--- Begin Source excerpt ---

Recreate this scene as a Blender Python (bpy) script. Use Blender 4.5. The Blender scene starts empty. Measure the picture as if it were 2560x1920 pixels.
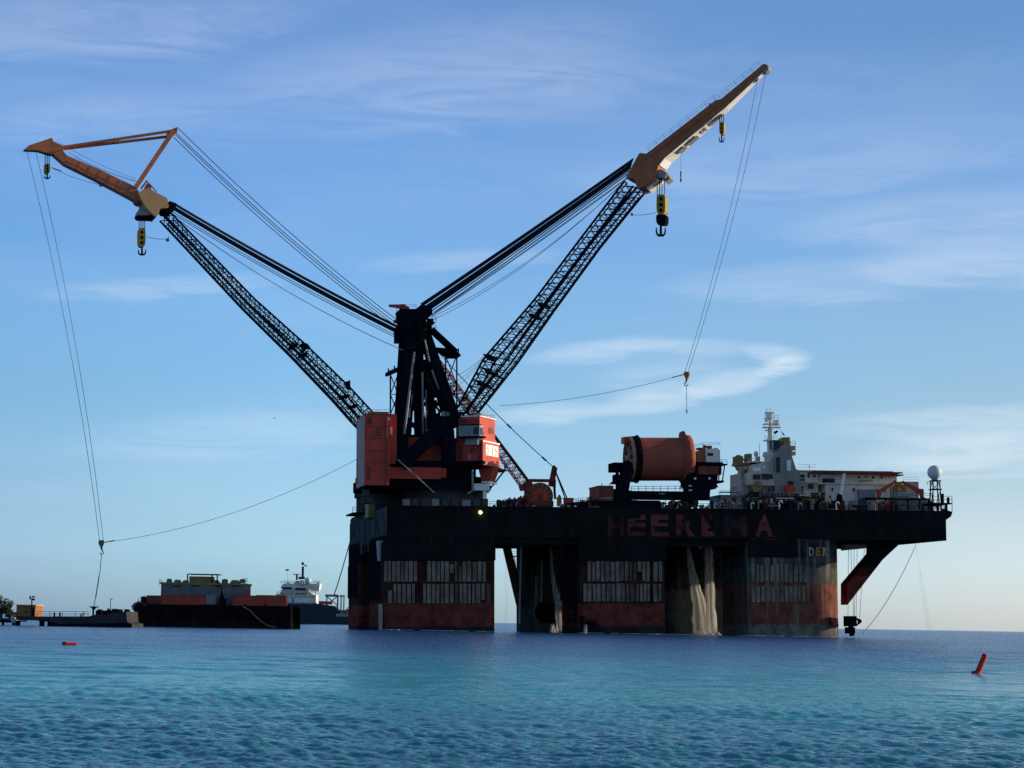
import bpy, bmesh, math, random
import numpy as np
from mathutils import Vector, Matrix
random.seed(11)
SC = bpy.context.scene
COL = SC.collection
# ------------------------------------------------------------------ camera
FPX, CX, CY, HC = 5694.0, 1280.0, 960.0, 2.15
ROLL = math.radians(0.96)
PITCH = math.atan(597.7 / FPX)
cam = bpy.data.cameras.new('camera'); camo = bpy.data.objects.new('camera', cam); COL.objects.link(camo)
RC = Matrix.Rotation(math.pi/2 + PITCH, 3, 'X') @ Matrix.Rotation(ROLL, 3, 'Z')
camo.matrix_world = Matrix.Translation((0, 0, HC)) @ RC.to_4x4()
cam.sensor_width = 36; cam.lens = 36 * FPX / 2560; cam.clip_start = 0.5; cam.clip_end = 200000
SC.camera = camo
CAM = Vector((0, 0, HC))
def ray(px, py): return RC @ Vector(((px-CX)/FPX, -(py-CY)/FPX, -1.0))
def sea(px, py):
    d = ray(px, py); return CAM + d * (-HC/d.z)

class Frame:
    """an orthonormal frame: u along ex, v along ey (depth), z along ez"""
    def __init__(s, O, ex, ey, ez):
        s.O, s.ex, s.ey, s.ez = Vector(O), Vector(ex).normalized(), Vector(ey).normalized(), Vector(ez).normalized()
    def w(s, u, v, z): return s.O + s.ex*u + s.ey*v + s.ez*z
    def p(s, px, py, v=0.0):
        d = ray(px, py); t = (v - (CAM - s.O).dot(s.ey)) / d.dot(s.ey); return CAM + d*t
    def q(s, px, py, v=0.0):
        r = s.p(px, py, v) - s.O; return r.dot(s.ex), r.dot(s.ey), r.dot(s.ez)
    def mat(s):
        k = -1 if s.ex.cross(s.ey).dot(s.ez) < 0 else 1; m = Matrix((s.ex*k, s.ey, s.ez)).transposed().to_4x4(); m.translation = s.O; return m
TRIM = Matrix.Rotation(-ROLL, 3, 'Y')
TH = math.radians(11.07)
F = Frame(sea(965, 1576), TRIM @ Vector((math.cos(TH), math.sin(TH), 0)), TRIM @ Vector((-math.sin(TH), math.cos(TH), 0)), TRIM @ Vector((0, 0, 1)))
Z0 = Vector((0, 0, 1))
def worldframe(O): return Frame(O, (1, 0, 0), (0, 1, 0), (0, 0, 1))

# ------------------------------------------------------------------ scene objects
WM = {}
def thing(name, label, cat, frame, base=None, group=None):
    o = bpy.data.objects.new(name, None); COL.objects.link(o)
    m = frame.mat()
    if base is not None: m.translation = Vector(base)
    o.matrix_world = m; o.empty_display_size = 1
    o['label'] = label; o['category'] = cat
    if group: o['group'] = group
    WM[o.name] = m
    return o
def root_of(o):
    while o.parent: o = o.parent
    return o
class MB:
    def __init__(s): s.v = []; s.f = []; s.sm = []
    def add(s, verts, faces, smooth=False):
        b = len(s.v); s.v += [Vector(x) for x in verts]
        s.f += [tuple(i+b for i in f) for f in faces]; s.sm += [smooth]*len(faces)
        return s
    def hexa(s, c):
        return s.add(c, [(0,1,2,3),(7,6,5,4),(0,4,5,1),(1,5,6,2),(2,6,7,3),(3,7,4,0)])
    def box(s, fr, u0, u1, v0, v1, z0, z1):
        return s.hexa([fr.w(u0,v0,z0),fr.w(u1,v0,z0),fr.w(u1,v0,z1),fr.w(u0,v0,z1),fr.w(u0,v1,z0),fr.w(u1,v1,z0),fr.w(u1,v1,z1),fr.w(u0,v1,z1)])
    def pbox(s, fr, x0, y0, x1, y1, v, dv):
        a = fr.q(x0, (y0+y1)/2, v)[0]; b = fr.q(x1, (y0+y1)/2, v)[0]
        z1 = fr.q((x0+x1)/2, y0, v)[2]; z0 = fr.q((x0+x1)/2, y1, v)[2]
        return s.box(fr, a, b, v, v+dv, z0, z1)
    def beam(s, a, b, w, h=None, up=Z0, w2=None):
        a, b, up = Vector(a), Vector(b), Vector(up); h = h or w; d = (b-a).normalized(); k = (w2 or w)/w
        sd = d.cross(up)
        if sd.length < 1e-3: sd = d.cross(Vector((0,1,0)))
        sd.normalize(); t = sd.cross(d)
        c = [a - sd*w/2 - t*h/2, a + sd*w/2 - t*h/2, a + sd*w/2 + t*h/2, a - sd*w/2 + t*h/2]
        w *= k; h *= k
        c += [b - sd*w/2 - t*h/2, b + sd*w/2 - t*h/2, b + sd*w/2 + t*h/2, b - sd*w/2 + t*h/2]
        return s.hexa(c)
    def tube(s, pts, r, n=6, r2=None, caps=True):
        pts = [Vector(p) for p in pts]; m = len(pts); base = len(s.v); r2 = r if r2 is None else r2
        side = None; vs = []
        for i, p in enumerate(pts):
            d = (pts[min(i+1, m-1)] - pts[max(i-1, 0)]).normalized()
            if side is None:
                side = d.cross(Z0)
                if side.length < 1e-3: side = d.cross(Vector((1,0,0)))
            side = (side - d*side.dot(d)).normalized(); t = d.cross(side)
            rr = r + (r2-r)*i/max(1, m-1)
            vs += [p + (side*math.cos(2*math.pi*k/n) + t*math.sin(2*math.pi*k/n))*rr for k in range(n)]
        fs = [(i*n+k, i*n+(k+1)%n, (i+1)*n+(k+1)%n, (i+1)*n+k) for i in range(m-1) for k in range(n)]
        s.add(vs, fs, n > 5)
        if caps: s.add(vs[:n], [tuple(range(n))[::-1]]); s.add(vs[-n:], [tuple(range(n))])
        return s
    def prism(s, pts, vec):
        n = len(pts); vec = Vector(vec)
        return s.loft(pts, [Vector(p)+vec for p in pts])
    def loft(s, A, B):
        n = len(A)
        return s.add(list(A)+list(B), [tuple(range(n))[::-1], tuple(range(n, 2*n))] + [(i, (i+1)%n, n+(i+1)%n, n+i) for i in range(n)])
    def lathe(s, O, ax, prof, n=24, smooth=True):
        """prof: (radius, distance along ax)"""
        ax = Vector(ax).normalized(); a = ax.cross(Vector((0.3,0.9,0.2))).normalized(); b = ax.cross(a); O = Vector(O); vs = []
        for r, t in prof: vs += [O + ax*t + (a*math.cos(2*math.pi*k/n) + b*math.sin(2*math.pi*k/n))*r for k in range(n)]
        m = len(prof)
        s.add(vs, [(i*n+k, i*n+(k+1)%n, (i+1)*n+(k+1)%n, (i+1)*n+k) for i in range(m-1) for k in range(n)], smooth)
        if prof[0] == prof[-1]: return s
        if prof[0][0] > 1e-4: s.add(vs[:n], [tuple(range(n))])
        if prof[-1][0] > 1e-4: s.add(vs[-n:], [tuple(range(n))])
        return s
    def cyl(s, a, b, r, n=16, r2=None):
        a, b = Vector(a), Vector(b); L = (b-a).length
        return s.lathe(a, b-a, [(r, 0), (r if r2 is None else r2, L)], n)
    def ball(s, c, r, n=16, sz=1.0):
        return s.lathe(c, Z0, [(r*math.sin(math.pi*i/n)+1e-5, -sz*r*math.cos(math.pi*i/n)) for i in range(n+1)], n)
    def rail(s, pts, h, r=.05, posts=None, bars=2, ez=Z0):
        """a handrail along pts (world), height h"""
        pts = [Vector(p) for p in pts]; ez = Vector(ez)
        for i in range(len(pts)-1):
            a, b = pts[i], pts[i+1]; n = posts or max(1, int((b-a).length/2.2))
            for k in range(n+1):
                q = a.lerp(b, k/n); s.tube([q, q+ez*h], r, 4)
            for j in range(bars): s.tube([a+ez*h*(j+1)/bars, b+ez*h*(j+1)/bars], r*.8, 4)
        return s
    def build(s, name, mat, parent=None, frame=None, label=None, cat=None, group=None, kind=None, weld=False):
        me = bpy.data.meshes.new(name)
        o = bpy.data.objects.new(name, me); COL.objects.link(o)
        if parent is not None:
            o.parent = parent; m = WM[root_of(parent).name]
        else:
            m = frame.mat(); o.matrix_world = m; WM[o.name] = m
        inv = m.inverted()
        me.from_pydata([inv @ v for v in s.v], [], s.f)
        bm = bmesh.new(); bm.from_mesh(me)
        if weld: bmesh.ops.remove_doubles(bm, verts=bm.verts, dist=.003)
        bmesh.ops.recalc_face_normals(bm, faces=bm.faces); bm.to_mesh(me); bm.free()
        if not weld and any(s.sm): me.polygons.foreach_set('use_smooth', s.sm)
        me.materials.append(mat)
        if label: o['label'] = label
        if cat: o['category'] = cat
        if group: o['group'] = group
        if kind: o['kind'] = kind
        return o
def copy_tree(o, parent=None):
    c = o.copy(); COL.objects.link(c)
    if parent is not None: c.parent = parent
    for ch in list(o.children): copy_tree(ch, c)
    return c
def lerp(a, b, t): return a + (b-a)*t
def sag(a, b, s, n=16, ez=Z0):
    a, b = Vector(a), Vector(b)
    return [a.lerp(b, t/n) - Vector(ez)*(4*s*(t/n)*(1-t/n)) for t in range(n+1)]

# ------------------------------------------------------------------ materials
def nt(m): return m.node_tree.nodes, m.node_tree.links
def mat(name, col, rough=.6, var=.3, scale=.4, rust=0.0, rsc=(.5, .5, .16), rlo=.5, rustcol=(.10,.045,.025), streak=0.0, streakcol=(.25,.25,.24), metal=0.0, bump=0.0):
    m = bpy.data.materials.new(name); m.use_nodes = True; N, L = nt(m)
    b = N['Principled BSDF']; b.inputs['Specular IOR Level'].default_value = .12; b.inputs['Roughness'].default_value = rough; b.inputs['Metallic'].default_value = metal
    tc = N.new('ShaderNodeTexCoord')
    no = N.new('ShaderNodeTexNoise'); no.inputs['Scale'].default_value = scale; no.inputs['Detail'].default_value = 6; no.inputs['Roughness'].default_value = .65
    L.new(tc.outputs['Object'], no.inputs['Vector'])
    mr = N.new('ShaderNodeMapRange'); mr.inputs[1].default_value = .3; mr.inputs[2].default_value = .7; mr.inputs[3].default_value = 1-var; mr.inputs[4].default_value = 1+var
    L.new(no.outputs['Fac'], mr.inputs[0])
    mx = N.new('ShaderNodeVectorMath'); mx.operation = 'SCALE'; mx.inputs[0].default_value = col
    L.new(mr.outputs[0], mx.inputs['Scale']); out = mx.outputs[0]
    def layer(out, c, amount, sc, lo, hi):
        mp = N.new('ShaderNodeMapping'); mp.inputs['Scale'].default_value = sc; L.new(tc.outputs['Object'], mp.inputs['Vector'])
        n2 = N.new('ShaderNodeTexNoise'); n2.inputs['Scale'].default_value = 1; n2.inputs['Detail'].default_value = 5; L.new(mp.outputs[0], n2.inputs['Vector'])
        r2 = N.new('ShaderNodeMapRange'); r2.inputs[1].default_value = lo; r2.inputs[2].default_value = hi; r2.inputs[3].default_value = 0; r2.inputs[4].default_value = amount
        L.new(n2.outputs['Fac'], r2.inputs[0])
        k = N.new('ShaderNodeMix'); k.data_type = 'RGBA'; L.new(r2.outputs[0], k.inputs[0]); L.new(out, k.inputs[6]); k.inputs[7].default_value = (*c, 1)
        return k.outputs[2]
    if rust: out = layer(out, rustcol, rust, rsc, rlo, rlo+.2)
    if streak: out = layer(out, streakcol, streak, (1.1, 1.1, .05), .5, .68)
    L.new(out, b.inputs['Base Color'])
    if bump:
        bp = N.new('ShaderNodeBump'); bp.inputs['Strength'].default_value = bump; bp.inputs['Distance'].default_value = .3; L.new(no.outputs['Fac'], bp.inputs['Height']); L.new(bp.outputs[0], b.inputs['Normal'])
    return m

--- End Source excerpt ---

Exactly as written, please give again the lines from the beginning of the listing through the line containing "d = ray(px, py); return", inclusive, without any pictures.

Recreate this scene as a Blender Python (bpy) script. Use Blender 4.5. The Blender scene starts empty. Measure the picture as if it were 2560x1920 pixels.
import bpy, bmesh, math, random
import numpy as np
from mathutils import Vector, Matrix
random.seed(11)
SC = bpy.context.scene
COL = SC.collection
# ------------------------------------------------------------------ camera
FPX, CX, CY, HC = 5694.0, 1280.0, 960.0, 2.15
ROLL = math.radians(0.96)
PITCH = math.atan(597.7 / FPX)
cam = bpy.data.cameras.new('camera'); camo = bpy.data.objects.new('camera', cam); COL.objects.link(camo)
RC = Matrix.Rotation(math.pi/2 + PITCH, 3, 'X') @ Matrix.Rotation(ROLL, 3, 'Z')
camo.matrix_world = Matrix.Translation((0, 0, HC)) @ RC.to_4x4()
cam.sensor_width = 36; cam.lens = 36 * FPX / 2560; cam.clip_start = 0.5; cam.clip_end = 200000
SC.camera = camo
CAM = Vector((0, 0, HC))
def ray(px, py): return RC @ Vector(((px-CX)/FPX, -(py-CY)/FPX, -1.0))
def sea(px, py):
    d = ray(px, py); return CAM + d * (-HC/d.z)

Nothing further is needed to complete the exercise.